[AIM OF THE EXERCISE]:
Could you write out every record below exactly, leaving out any pictures?

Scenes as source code
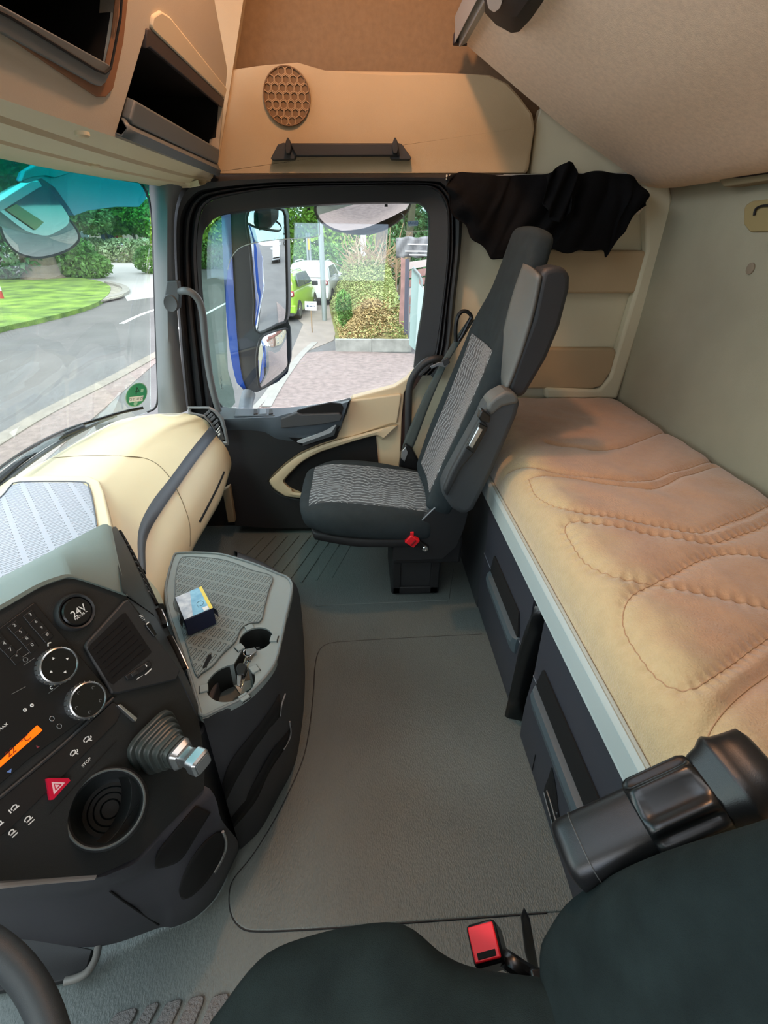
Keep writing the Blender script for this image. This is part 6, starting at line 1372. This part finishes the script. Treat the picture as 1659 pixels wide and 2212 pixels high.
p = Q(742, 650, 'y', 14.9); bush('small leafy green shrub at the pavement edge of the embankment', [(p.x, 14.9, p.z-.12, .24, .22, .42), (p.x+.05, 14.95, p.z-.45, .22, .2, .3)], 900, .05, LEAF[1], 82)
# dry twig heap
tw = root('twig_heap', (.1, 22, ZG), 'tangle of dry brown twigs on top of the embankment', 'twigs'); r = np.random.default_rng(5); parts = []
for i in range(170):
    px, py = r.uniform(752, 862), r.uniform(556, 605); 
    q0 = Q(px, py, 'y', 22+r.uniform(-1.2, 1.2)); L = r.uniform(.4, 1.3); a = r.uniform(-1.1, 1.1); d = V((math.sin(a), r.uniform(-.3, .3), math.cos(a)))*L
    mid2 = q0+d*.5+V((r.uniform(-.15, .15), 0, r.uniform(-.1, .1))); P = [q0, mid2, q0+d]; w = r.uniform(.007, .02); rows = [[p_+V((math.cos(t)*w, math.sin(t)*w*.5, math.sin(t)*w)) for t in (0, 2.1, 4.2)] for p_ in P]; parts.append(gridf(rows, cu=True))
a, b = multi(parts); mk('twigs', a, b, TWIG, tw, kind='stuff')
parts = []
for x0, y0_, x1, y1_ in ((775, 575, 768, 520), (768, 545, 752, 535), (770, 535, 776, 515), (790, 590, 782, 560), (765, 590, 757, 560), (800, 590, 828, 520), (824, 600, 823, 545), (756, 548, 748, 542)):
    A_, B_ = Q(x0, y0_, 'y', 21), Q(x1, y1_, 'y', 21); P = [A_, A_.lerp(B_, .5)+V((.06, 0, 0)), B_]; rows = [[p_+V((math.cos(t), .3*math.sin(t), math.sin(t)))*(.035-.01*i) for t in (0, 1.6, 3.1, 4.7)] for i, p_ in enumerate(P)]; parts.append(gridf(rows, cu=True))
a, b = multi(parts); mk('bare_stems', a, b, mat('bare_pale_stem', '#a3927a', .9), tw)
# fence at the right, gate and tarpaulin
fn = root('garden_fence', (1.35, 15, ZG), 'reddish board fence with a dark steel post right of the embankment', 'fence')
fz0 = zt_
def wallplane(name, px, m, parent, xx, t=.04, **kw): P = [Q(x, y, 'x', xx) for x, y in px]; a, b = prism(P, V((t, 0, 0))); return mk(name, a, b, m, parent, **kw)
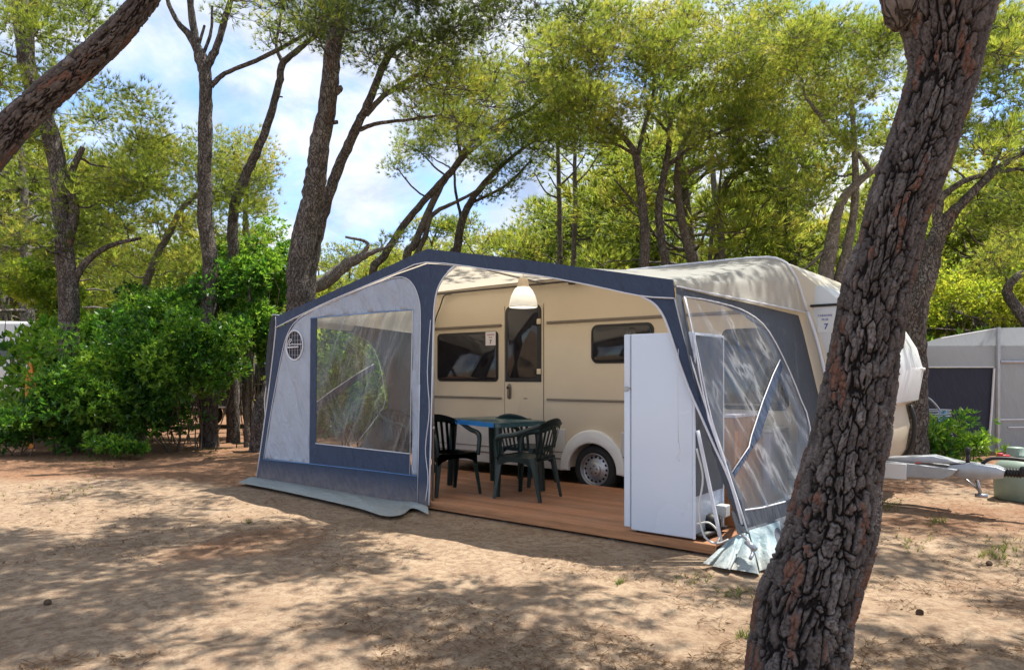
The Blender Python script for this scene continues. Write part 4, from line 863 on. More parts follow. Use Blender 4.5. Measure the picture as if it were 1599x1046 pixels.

[OUTPUT BELOW]:
Keep writing the Blender script for this image. This is part 6, starting at line 1372. This part finishes the script. Treat the picture as 1659 pixels wide and 2212 pixels high.
p = Q(742, 650, 'y', 14.9); bush('small leafy green shrub at the pavement edge of the embankment', [(p.x, 14.9, p.z-.12, .24, .22, .42), (p.x+.05, 14.95, p.z-.45, .22, .2, .3)], 900, .05, LEAF[1], 82)
# dry twig heap
tw = root('twig_heap', (.1, 22, ZG), 'tangle of dry brown twigs on top of the embankment', 'twigs'); r = np.random.default_rng(5); parts = []
for i in range(170):
    px, py = r.uniform(752, 862), r.uniform(556, 605); 
    q0 = Q(px, py, 'y', 22+r.uniform(-1.2, 1.2)); L = r.uniform(.4, 1.3); a = r.uniform(-1.1, 1.1); d = V((math.sin(a), r.uniform(-.3, .3), math.cos(a)))*L
    mid2 = q0+d*.5+V((r.uniform(-.15, .15), 0, r.uniform(-.1, .1))); P = [q0, mid2, q0+d]; w = r.uniform(.007, .02); rows = [[p_+V((math.cos(t)*w, math.sin(t)*w*.5, math.sin(t)*w)) for t in (0, 2.1, 4.2)] for p_ in P]; parts.append(gridf(rows, cu=True))
a, b = multi(parts); mk('twigs', a, b, TWIG, tw, kind='stuff')
parts = []
for x0, y0_, x1, y1_ in ((775, 575, 768, 520), (768, 545, 752, 535), (770, 535, 776, 515), (790, 590, 782, 560), (765, 590, 757, 560), (800, 590, 828, 520), (824, 600, 823, 545), (756, 548, 748, 542)):
    A_, B_ = Q(x0, y0_, 'y', 21), Q(x1, y1_, 'y', 21); P = [A_, A_.lerp(B_, .5)+V((.06, 0, 0)), B_]; rows = [[p_+V((math.cos(t), .3*math.sin(t), math.sin(t)))*(.035-.01*i) for t in (0, 1.6, 3.1, 4.7)] for i, p_ in enumerate(P)]; parts.append(gridf(rows, cu=True))
a, b = multi(parts); mk('bare_stems', a, b, mat('bare_pale_stem', '#a3927a', .9), tw)
# fence at the right, gate and tarpaulin
fn = root('garden_fence', (1.35, 15, ZG), 'reddish board fence with a dark steel post right of the embankment', 'fence')
fz0 = zt_
def wallplane(name, px, m, parent, xx, t=.04, **kw): P = [Q(x, y, 'x', xx) for x, y in px]; a, b = prism(P, V((t, 0, 0))); return mk(name, a, b, m, parent, **kw)
The Blender Python script for this scene continues. Write part 4, from line 863 on. More parts follow. Use Blender 4.5. Measure the picture as if it were 1599x1046 pixels.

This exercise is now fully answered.